One of those four crew members on the Crew-3 mission will be a Russian cosmonaut, assuming the U.S. and Russian governments can finalize the agreement in time.

“We were hoping we would be able to have something in place by the spring timeframe, but I think probably it’ll be more likely in the late summer timeframe, around the Crew-3 timeframe,” Lueders said. “That’s what we’re shooting for right now.”

Lueders said Russian officials are looking for “multiple flights” of the Crew Dragon and Starliner before clearing cosmonauts to fly the new crew capsules.

“They’re really looking for how do you get multiple flights (of) experience, which we understand, to be able to show the same level of safety for their crew members (as Soyuz),” Lueders said.” But we’re hoping that these flights go well, and we can get the implementing agreement in place, and then we’ll be in the best long-term posture with each other.”

If the intergovernmental agreement is in place next year, an astronaut from NASA or one of the space station’s other international partners — Japan, Europe, or Canada — would take one of the three seats on a Soyuz mission launching from Kazakhstan in late 2021, Lueders said.

“And from there on, we would be (in a position) where every time there’s a flight, you’d have somebody from the other segment on that flight,” Lueders said.

A Soyuz flight set for launch in April will carry an all-Russian crew to the space station.

Boeing’s Starliner spacecraft is not expected to begin regular crew rotation flights to the space station until late 2021, at the earliest. If NASA can sign an agreement with Roscosmos — Russia’s space agency — next year, it’s likely that cosmonauts will fly first on SpaceX’s Crew Dragon.

NASA astronaut Chris Cassidy gives a thumbs-up after being helped out of the Russian Soyuz MS-16 spacecraft Oct. 22 on the steppe of Kazakhstan. Credit: NASA/GCTC/Denis Derevtsov

The agreement will help ensure there is always a crew member on-board the space station to operate the outpost’s Russian section and U.S. Operating Segment, or USOS, which includes U.S., Japanese, European, and Canadian hardware. If Russia’s Soyuz program or the U.S. crew vehicles are grounded, crew members from the other international partners will still be able to fly to the space station.

“We feel like this is the best technical stance to support the vehicle, when you always have a crew member from the other segment on your vehicle and make sure that you always have somebody up there to operate the other segment if there’s a problem,” Lueders said. “It’s just a really solid logistics stance for us to be in, so we would like to get there as quickly as possible.”

NASA has paid the Russian government approximately $3.9 billion since 2006 to purchase Soyuz seats for astronauts from the United States and the station’s other international partners, according to a report last year by NASA’s inspector general.

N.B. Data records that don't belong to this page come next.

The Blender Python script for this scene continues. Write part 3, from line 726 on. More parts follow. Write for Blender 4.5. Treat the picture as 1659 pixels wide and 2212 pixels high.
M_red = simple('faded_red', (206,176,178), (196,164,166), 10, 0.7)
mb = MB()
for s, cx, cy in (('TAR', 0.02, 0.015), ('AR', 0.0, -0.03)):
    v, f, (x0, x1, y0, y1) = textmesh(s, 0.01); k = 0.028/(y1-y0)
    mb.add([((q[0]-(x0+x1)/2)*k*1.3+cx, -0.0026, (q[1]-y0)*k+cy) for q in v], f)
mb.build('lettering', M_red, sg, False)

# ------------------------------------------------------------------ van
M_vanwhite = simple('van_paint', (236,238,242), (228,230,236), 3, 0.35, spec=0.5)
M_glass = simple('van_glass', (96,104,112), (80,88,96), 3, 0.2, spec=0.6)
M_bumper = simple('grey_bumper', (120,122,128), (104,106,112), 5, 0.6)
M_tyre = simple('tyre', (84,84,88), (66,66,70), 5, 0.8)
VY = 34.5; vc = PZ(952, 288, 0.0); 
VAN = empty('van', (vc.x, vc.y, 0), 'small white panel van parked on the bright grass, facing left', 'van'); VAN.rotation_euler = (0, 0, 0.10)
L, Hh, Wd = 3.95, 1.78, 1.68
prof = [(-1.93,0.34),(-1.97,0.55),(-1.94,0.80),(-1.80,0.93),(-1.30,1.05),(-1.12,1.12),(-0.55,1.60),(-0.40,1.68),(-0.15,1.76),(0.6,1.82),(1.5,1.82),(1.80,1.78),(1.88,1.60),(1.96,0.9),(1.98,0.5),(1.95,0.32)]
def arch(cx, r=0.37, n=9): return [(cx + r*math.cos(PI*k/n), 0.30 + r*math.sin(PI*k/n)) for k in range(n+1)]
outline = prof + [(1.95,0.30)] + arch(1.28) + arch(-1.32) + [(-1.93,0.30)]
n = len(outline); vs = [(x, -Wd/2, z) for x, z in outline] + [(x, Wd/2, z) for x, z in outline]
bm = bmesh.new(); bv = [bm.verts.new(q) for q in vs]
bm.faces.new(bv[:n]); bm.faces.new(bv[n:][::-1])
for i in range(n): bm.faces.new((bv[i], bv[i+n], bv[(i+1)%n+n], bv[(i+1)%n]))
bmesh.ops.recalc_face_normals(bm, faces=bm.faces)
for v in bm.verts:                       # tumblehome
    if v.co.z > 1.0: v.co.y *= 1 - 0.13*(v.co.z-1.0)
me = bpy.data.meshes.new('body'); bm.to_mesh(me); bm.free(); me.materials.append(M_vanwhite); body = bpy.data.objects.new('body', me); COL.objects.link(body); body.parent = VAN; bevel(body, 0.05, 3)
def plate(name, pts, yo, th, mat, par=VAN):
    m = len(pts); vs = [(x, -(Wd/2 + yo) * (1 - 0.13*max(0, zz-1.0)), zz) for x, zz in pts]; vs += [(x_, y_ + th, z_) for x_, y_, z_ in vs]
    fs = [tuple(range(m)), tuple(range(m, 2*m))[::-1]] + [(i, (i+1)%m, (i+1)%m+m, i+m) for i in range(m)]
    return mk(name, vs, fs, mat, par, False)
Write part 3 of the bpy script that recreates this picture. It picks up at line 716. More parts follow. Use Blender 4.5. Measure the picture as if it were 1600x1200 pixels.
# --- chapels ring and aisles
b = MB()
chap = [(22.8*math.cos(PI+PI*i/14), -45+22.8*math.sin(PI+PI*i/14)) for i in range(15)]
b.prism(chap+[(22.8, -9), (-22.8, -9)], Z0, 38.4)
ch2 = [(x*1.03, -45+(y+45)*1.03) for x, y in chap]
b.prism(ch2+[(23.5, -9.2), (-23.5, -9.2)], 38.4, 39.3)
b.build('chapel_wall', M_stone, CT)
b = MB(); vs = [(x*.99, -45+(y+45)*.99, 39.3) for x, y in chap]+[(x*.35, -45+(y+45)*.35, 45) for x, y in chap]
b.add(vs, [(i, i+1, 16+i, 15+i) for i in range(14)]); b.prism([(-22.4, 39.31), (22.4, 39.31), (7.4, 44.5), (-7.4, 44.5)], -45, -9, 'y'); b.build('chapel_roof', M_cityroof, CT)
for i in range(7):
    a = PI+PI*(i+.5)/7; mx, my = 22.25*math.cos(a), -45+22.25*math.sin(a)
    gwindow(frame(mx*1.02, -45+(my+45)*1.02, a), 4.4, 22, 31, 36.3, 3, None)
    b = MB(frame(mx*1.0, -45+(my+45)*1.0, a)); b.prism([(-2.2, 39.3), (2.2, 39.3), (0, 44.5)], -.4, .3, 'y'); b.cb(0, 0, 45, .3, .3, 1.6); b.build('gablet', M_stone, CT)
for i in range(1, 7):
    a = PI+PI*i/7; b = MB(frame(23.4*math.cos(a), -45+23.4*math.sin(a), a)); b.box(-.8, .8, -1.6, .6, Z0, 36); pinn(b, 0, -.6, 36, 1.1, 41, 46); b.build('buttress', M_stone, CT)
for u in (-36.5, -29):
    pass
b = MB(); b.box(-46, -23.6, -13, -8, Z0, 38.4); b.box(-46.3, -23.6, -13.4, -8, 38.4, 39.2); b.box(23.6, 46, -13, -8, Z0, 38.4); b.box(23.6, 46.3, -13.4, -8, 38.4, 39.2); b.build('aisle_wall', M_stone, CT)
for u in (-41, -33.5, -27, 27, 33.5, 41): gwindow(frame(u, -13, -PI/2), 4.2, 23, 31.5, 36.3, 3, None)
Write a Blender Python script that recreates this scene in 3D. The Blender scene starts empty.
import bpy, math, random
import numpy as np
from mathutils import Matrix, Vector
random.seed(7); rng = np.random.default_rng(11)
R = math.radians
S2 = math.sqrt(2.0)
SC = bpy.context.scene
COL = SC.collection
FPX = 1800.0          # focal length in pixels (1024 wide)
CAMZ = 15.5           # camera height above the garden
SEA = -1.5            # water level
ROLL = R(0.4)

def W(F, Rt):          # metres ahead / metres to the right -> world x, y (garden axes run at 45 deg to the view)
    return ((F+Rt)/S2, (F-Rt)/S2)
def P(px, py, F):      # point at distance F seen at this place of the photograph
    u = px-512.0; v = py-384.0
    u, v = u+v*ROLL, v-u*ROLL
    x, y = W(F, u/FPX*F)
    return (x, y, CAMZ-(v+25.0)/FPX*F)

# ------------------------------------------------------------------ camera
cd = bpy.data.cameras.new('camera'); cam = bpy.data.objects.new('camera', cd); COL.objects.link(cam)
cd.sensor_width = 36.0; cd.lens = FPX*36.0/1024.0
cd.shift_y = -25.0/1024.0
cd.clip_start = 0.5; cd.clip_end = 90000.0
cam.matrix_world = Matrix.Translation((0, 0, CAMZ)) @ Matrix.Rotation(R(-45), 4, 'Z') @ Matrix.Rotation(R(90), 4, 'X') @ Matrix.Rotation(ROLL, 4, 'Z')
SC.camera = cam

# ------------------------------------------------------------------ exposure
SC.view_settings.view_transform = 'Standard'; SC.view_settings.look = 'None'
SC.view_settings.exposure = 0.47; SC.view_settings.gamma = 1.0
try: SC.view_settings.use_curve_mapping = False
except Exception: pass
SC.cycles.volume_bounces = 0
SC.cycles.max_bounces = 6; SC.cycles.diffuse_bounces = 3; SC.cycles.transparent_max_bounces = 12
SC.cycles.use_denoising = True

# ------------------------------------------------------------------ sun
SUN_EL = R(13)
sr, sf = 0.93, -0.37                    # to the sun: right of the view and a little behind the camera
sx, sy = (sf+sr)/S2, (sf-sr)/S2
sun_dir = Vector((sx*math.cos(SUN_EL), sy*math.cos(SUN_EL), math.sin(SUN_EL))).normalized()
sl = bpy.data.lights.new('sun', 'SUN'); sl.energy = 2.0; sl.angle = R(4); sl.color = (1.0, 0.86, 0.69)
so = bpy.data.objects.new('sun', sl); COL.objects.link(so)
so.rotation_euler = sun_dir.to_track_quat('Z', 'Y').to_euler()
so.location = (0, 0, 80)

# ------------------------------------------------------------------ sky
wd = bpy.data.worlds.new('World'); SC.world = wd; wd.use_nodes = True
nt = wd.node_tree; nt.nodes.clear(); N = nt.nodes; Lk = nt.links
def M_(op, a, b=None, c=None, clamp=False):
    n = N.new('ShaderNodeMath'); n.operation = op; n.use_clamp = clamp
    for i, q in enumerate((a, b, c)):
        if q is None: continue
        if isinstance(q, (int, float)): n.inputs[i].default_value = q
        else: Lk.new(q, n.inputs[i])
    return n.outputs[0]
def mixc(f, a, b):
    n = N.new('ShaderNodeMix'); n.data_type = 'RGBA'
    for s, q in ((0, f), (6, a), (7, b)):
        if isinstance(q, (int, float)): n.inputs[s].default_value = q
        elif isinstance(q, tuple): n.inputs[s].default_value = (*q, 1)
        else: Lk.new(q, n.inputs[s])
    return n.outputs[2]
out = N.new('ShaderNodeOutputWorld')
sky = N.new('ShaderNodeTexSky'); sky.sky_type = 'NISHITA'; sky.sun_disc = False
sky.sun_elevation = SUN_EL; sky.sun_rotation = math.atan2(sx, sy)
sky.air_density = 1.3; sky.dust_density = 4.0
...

The Soyuz spacecraft was the only vehicle capable of ferrying crews to and from the space station from the last space shuttle mission in 2011 until the Crew Dragon’s piloted test flight, which launched in May.

Flush with NASA money, Russian space contractors doubled the production of Soyuz crew capsules for launches beginning in 2009 to meet the demand for astronaut transportation to the space station. After NASA’s previous bulk purchase of Soyuz seats in 2017 expired this year, Russian officials cut back the Soyuz flight rate to two flights this year.

Earlier this year, NASA paid Russia more than $90 million for one additional Soyuz round-trip ticket to ensure the U.S. side of the space station remain staffed in the event of further delays with the Crew Dragon and Starliner spaceships. NASA assigned Rubins to that seat, and she launched Oct. 14 on the Soyuz MS-16 mission with Ryzhikov and Kud-Sverchkov.

NASA’s inspector general reported last year the agency is paying an average of around $55 million per round-trip seat on SpaceX’s Crew Dragon spacecraft. Boeing’s price is around $90 million per seat.